* _Aim of the task_: Transcribe the listing word for word.

-- BEGIN Stored data --

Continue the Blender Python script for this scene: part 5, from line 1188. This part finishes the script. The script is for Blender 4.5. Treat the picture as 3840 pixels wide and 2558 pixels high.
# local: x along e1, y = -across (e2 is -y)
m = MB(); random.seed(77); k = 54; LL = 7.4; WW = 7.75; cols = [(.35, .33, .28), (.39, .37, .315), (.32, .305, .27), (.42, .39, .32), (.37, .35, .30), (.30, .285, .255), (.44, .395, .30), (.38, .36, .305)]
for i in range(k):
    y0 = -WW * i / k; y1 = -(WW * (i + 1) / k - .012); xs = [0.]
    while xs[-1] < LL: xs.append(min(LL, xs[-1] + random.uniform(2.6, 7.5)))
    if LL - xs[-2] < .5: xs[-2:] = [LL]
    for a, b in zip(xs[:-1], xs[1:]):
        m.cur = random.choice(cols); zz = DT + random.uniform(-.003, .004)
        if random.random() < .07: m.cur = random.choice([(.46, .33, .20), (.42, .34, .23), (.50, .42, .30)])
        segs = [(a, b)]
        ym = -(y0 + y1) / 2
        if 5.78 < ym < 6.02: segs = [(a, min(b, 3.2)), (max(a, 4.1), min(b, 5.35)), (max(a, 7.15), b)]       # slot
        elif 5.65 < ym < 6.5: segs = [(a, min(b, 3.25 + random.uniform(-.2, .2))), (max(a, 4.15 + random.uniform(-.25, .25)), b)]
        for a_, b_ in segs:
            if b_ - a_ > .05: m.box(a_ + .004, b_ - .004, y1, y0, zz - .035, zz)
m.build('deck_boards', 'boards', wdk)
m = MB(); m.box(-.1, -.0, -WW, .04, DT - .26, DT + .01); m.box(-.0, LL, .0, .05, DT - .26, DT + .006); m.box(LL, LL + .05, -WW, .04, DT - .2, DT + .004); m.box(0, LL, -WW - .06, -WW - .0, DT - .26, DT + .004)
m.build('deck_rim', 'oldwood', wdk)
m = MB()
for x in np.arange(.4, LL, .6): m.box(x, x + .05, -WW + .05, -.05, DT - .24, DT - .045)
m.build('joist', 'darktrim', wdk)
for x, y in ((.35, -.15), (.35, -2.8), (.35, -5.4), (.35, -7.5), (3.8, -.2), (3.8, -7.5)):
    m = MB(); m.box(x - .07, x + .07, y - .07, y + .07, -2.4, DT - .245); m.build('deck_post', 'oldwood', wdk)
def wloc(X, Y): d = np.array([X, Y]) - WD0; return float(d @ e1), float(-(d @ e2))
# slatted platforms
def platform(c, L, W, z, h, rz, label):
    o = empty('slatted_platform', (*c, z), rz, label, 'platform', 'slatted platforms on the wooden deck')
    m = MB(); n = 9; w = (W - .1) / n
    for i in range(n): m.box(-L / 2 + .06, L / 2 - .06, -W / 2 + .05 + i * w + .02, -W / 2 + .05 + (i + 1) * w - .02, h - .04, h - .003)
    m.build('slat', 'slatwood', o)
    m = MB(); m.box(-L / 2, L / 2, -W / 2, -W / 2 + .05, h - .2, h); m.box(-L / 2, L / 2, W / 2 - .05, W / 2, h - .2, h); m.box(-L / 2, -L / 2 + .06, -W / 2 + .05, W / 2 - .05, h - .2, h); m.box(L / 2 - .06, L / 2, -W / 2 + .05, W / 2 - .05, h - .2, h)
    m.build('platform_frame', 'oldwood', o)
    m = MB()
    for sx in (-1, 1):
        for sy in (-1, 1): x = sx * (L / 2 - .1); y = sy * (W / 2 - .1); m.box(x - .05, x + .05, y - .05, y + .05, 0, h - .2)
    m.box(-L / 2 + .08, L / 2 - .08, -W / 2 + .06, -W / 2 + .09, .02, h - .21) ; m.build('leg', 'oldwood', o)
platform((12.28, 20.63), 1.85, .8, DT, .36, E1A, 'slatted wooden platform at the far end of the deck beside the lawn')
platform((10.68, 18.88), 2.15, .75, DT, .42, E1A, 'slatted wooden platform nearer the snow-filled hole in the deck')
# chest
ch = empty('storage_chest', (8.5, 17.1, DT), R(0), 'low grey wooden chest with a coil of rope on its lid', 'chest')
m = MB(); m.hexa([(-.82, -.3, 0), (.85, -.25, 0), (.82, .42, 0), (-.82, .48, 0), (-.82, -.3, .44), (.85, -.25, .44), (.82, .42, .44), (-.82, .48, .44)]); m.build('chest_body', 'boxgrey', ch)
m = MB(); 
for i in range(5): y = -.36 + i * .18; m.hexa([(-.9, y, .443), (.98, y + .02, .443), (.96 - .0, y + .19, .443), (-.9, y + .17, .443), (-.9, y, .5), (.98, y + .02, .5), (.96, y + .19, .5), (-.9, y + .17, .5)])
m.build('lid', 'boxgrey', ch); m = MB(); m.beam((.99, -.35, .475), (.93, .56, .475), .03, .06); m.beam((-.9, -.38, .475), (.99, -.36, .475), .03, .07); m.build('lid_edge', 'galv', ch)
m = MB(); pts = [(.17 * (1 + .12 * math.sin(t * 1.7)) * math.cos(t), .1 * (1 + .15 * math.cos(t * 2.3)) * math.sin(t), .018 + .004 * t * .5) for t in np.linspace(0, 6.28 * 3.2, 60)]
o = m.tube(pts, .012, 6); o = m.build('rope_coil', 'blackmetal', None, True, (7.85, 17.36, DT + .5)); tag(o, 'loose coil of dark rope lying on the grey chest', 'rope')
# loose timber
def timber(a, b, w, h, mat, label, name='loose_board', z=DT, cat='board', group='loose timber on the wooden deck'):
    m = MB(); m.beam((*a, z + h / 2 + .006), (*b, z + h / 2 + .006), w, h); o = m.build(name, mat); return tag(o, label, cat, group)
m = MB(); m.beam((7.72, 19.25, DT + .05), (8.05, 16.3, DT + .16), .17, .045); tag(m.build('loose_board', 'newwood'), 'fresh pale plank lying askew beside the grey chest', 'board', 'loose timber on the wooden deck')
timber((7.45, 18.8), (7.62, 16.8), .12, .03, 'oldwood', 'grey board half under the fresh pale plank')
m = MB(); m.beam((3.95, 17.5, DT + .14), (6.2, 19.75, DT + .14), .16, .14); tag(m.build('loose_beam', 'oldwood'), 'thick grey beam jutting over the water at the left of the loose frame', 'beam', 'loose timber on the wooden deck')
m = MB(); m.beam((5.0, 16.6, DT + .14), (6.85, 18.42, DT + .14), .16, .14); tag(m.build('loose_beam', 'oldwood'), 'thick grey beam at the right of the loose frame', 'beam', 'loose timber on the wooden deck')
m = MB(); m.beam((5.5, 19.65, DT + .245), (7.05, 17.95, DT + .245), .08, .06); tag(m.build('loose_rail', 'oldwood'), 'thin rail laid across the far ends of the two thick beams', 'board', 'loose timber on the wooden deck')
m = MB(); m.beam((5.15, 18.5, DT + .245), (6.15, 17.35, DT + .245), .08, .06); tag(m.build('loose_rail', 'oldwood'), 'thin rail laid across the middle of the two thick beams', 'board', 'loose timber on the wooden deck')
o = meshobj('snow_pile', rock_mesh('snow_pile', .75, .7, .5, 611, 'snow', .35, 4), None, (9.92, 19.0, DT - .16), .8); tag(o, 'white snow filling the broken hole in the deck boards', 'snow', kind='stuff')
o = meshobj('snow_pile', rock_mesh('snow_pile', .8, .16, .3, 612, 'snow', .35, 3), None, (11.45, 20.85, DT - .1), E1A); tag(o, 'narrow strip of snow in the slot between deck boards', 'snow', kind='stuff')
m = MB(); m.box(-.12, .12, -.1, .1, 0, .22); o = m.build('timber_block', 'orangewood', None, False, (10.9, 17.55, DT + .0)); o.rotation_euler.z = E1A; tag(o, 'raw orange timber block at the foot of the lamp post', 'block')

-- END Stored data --

* _Complete output_:
Continue the Blender Python script for this scene: part 5, from line 1188. This part finishes the script. The script is for Blender 4.5. Treat the picture as 3840 pixels wide and 2558 pixels high.
# local: x along e1, y = -across (e2 is -y)
m = MB(); random.seed(77); k = 54; LL = 7.4; WW = 7.75; cols = [(.35, .33, .28), (.39, .37, .315), (.32, .305, .27), (.42, .39, .32), (.37, .35, .30), (.30, .285, .255), (.44, .395, .30), (.38, .36, .305)]
for i in range(k):
    y0 = -WW * i / k; y1 = -(WW * (i + 1) / k - .012); xs = [0.]
    while xs[-1] < LL: xs.append(min(LL, xs[-1] + random.uniform(2.6, 7.5)))
    if LL - xs[-2] < .5: xs[-2:] = [LL]
    for a, b in zip(xs[:-1], xs[1:]):
        m.cur = random.choice(cols); zz = DT + random.uniform(-.003, .004)
        if random.random() < .07: m.cur = random.choice([(.46, .33, .20), (.42, .34, .23), (.50, .42, .30)])
        segs = [(a, b)]
        ym = -(y0 + y1) / 2
        if 5.78 < ym < 6.02: segs = [(a, min(b, 3.2)), (max(a, 4.1), min(b, 5.35)), (max(a, 7.15), b)]       # slot
        elif 5.65 < ym < 6.5: segs = [(a, min(b, 3.25 + random.uniform(-.2, .2))), (max(a, 4.15 + random.uniform(-.25, .25)), b)]
        for a_, b_ in segs:
            if b_ - a_ > .05: m.box(a_ + .004, b_ - .004, y1, y0, zz - .035, zz)
m.build('deck_boards', 'boards', wdk)
m = MB(); m.box(-.1, -.0, -WW, .04, DT - .26, DT + .01); m.box(-.0, LL, .0, .05, DT - .26, DT + .006); m.box(LL, LL + .05, -WW, .04, DT - .2, DT + .004); m.box(0, LL, -WW - .06, -WW - .0, DT - .26, DT + .004)
m.build('deck_rim', 'oldwood', wdk)
m = MB()
for x in np.arange(.4, LL, .6): m.box(x, x + .05, -WW + .05, -.05, DT - .24, DT - .045)
m.build('joist', 'darktrim', wdk)
for x, y in ((.35, -.15), (.35, -2.8), (.35, -5.4), (.35, -7.5), (3.8, -.2), (3.8, -7.5)):
    m = MB(); m.box(x - .07, x + .07, y - .07, y + .07, -2.4, DT - .245); m.build('deck_post', 'oldwood', wdk)
def wloc(X, Y): d = np.array([X, Y]) - WD0; return float(d @ e1), float(-(d @ e2))
# slatted platforms
def platform(c, L, W, z, h, rz, label):
    o = empty('slatted_platform', (*c, z), rz, label, 'platform', 'slatted platforms on the wooden deck')
    m = MB(); n = 9; w = (W - .1) / n
    for i in range(n): m.box(-L / 2 + .06, L / 2 - .06, -W / 2 + .05 + i * w + .02, -W / 2 + .05 + (i + 1) * w - .02, h - .04, h - .003)
    m.build('slat', 'slatwood', o)
    m = MB(); m.box(-L / 2, L / 2, -W / 2, -W / 2 + .05, h - .2, h); m.box(-L / 2, L / 2, W / 2 - .05, W / 2, h - .2, h); m.box(-L / 2, -L / 2 + .06, -W / 2 + .05, W / 2 - .05, h - .2, h); m.box(L / 2 - .06, L / 2, -W / 2 + .05, W / 2 - .05, h - .2, h)
    m.build('platform_frame', 'oldwood', o)
    m = MB()
    for sx in (-1, 1):
        for sy in (-1, 1): x = sx * (L / 2 - .1); y = sy * (W / 2 - .1); m.box(x - .05, x + .05, y - .05, y + .05, 0, h - .2)
    m.box(-L / 2 + .08, L / 2 - .08, -W / 2 + .06, -W / 2 + .09, .02, h - .21) ; m.build('leg', 'oldwood', o)
platform((12.28, 20.63), 1.85, .8, DT, .36, E1A, 'slatted wooden platform at the far end of the deck beside the lawn')
platform((10.68, 18.88), 2.15, .75, DT, .42, E1A, 'slatted wooden platform nearer the snow-filled hole in the deck')
# chest
ch = empty('storage_chest', (8.5, 17.1, DT), R(0), 'low grey wooden chest with a coil of rope on its lid', 'chest')
m = MB(); m.hexa([(-.82, -.3, 0), (.85, -.25, 0), (.82, .42, 0), (-.82, .48, 0), (-.82, -.3, .44), (.85, -.25, .44), (.82, .42, .44), (-.82, .48, .44)]); m.build('chest_body', 'boxgrey', ch)
m = MB(); 
for i in range(5): y = -.36 + i * .18; m.hexa([(-.9, y, .443), (.98, y + .02, .443), (.96 - .0, y + .19, .443), (-.9, y + .17, .443), (-.9, y, .5), (.98, y + .02, .5), (.96, y + .19, .5), (-.9, y + .17, .5)])
m.build('lid', 'boxgrey', ch); m = MB(); m.beam((.99, -.35, .475), (.93, .56, .475), .03, .06); m.beam((-.9, -.38, .475), (.99, -.36, .475), .03, .07); m.build('lid_edge', 'galv', ch)
m = MB(); pts = [(.17 * (1 + .12 * math.sin(t * 1.7)) * math.cos(t), .1 * (1 + .15 * math.cos(t * 2.3)) * math.sin(t), .018 + .004 * t * .5) for t in np.linspace(0, 6.28 * 3.2, 60)]
o = m.tube(pts, .012, 6); o = m.build('rope_coil', 'blackmetal', None, True, (7.85, 17.36, DT + .5)); tag(o, 'loose coil of dark rope lying on the grey chest', 'rope')
# loose timber
def timber(a, b, w, h, mat, label, name='loose_board', z=DT, cat='board', group='loose timber on the wooden deck'):
    m = MB(); m.beam((*a, z + h / 2 + .006), (*b, z + h / 2 + .006), w, h); o = m.build(name, mat); return tag(o, label, cat, group)
m = MB(); m.beam((7.72, 19.25, DT + .05), (8.05, 16.3, DT + .16), .17, .045); tag(m.build('loose_board', 'newwood'), 'fresh pale plank lying askew beside the grey chest', 'board', 'loose timber on the wooden deck')
timber((7.45, 18.8), (7.62, 16.8), .12, .03, 'oldwood', 'grey board half under the fresh pale plank')
m = MB(); m.beam((3.95, 17.5, DT + .14), (6.2, 19.75, DT + .14), .16, .14); tag(m.build('loose_beam', 'oldwood'), 'thick grey beam jutting over the water at the left of the loose frame', 'beam', 'loose timber on the wooden deck')
m = MB(); m.beam((5.0, 16.6, DT + .14), (6.85, 18.42, DT + .14), .16, .14); tag(m.build('loose_beam', 'oldwood'), 'thick grey beam at the right of the loose frame', 'beam', 'loose timber on the wooden deck')
m = MB(); m.beam((5.5, 19.65, DT + .245), (7.05, 17.95, DT + .245), .08, .06); tag(m.build('loose_rail', 'oldwood'), 'thin rail laid across the far ends of the two thick beams', 'board', 'loose timber on the wooden deck')
m = MB(); m.beam((5.15, 18.5, DT + .245), (6.15, 17.35, DT + .245), .08, .06); tag(m.build('loose_rail', 'oldwood'), 'thin rail laid across the middle of the two thick beams', 'board', 'loose timber on the wooden deck')
o = meshobj('snow_pile', rock_mesh('snow_pile', .75, .7, .5, 611, 'snow', .35, 4), None, (9.92, 19.0, DT - .16), .8); tag(o, 'white snow filling the broken hole in the deck boards', 'snow', kind='stuff')
o = meshobj('snow_pile', rock_mesh('snow_pile', .8, .16, .3, 612, 'snow', .35, 3), None, (11.45, 20.85, DT - .1), E1A); tag(o, 'narrow strip of snow in the slot between deck boards', 'snow', kind='stuff')
m = MB(); m.box(-.12, .12, -.1, .1, 0, .22); o = m.build('timber_block', 'orangewood', None, False, (10.9, 17.55, DT + .0)); o.rotation_euler.z = E1A; tag(o, 'raw orange timber block at the foot of the lamp post', 'block')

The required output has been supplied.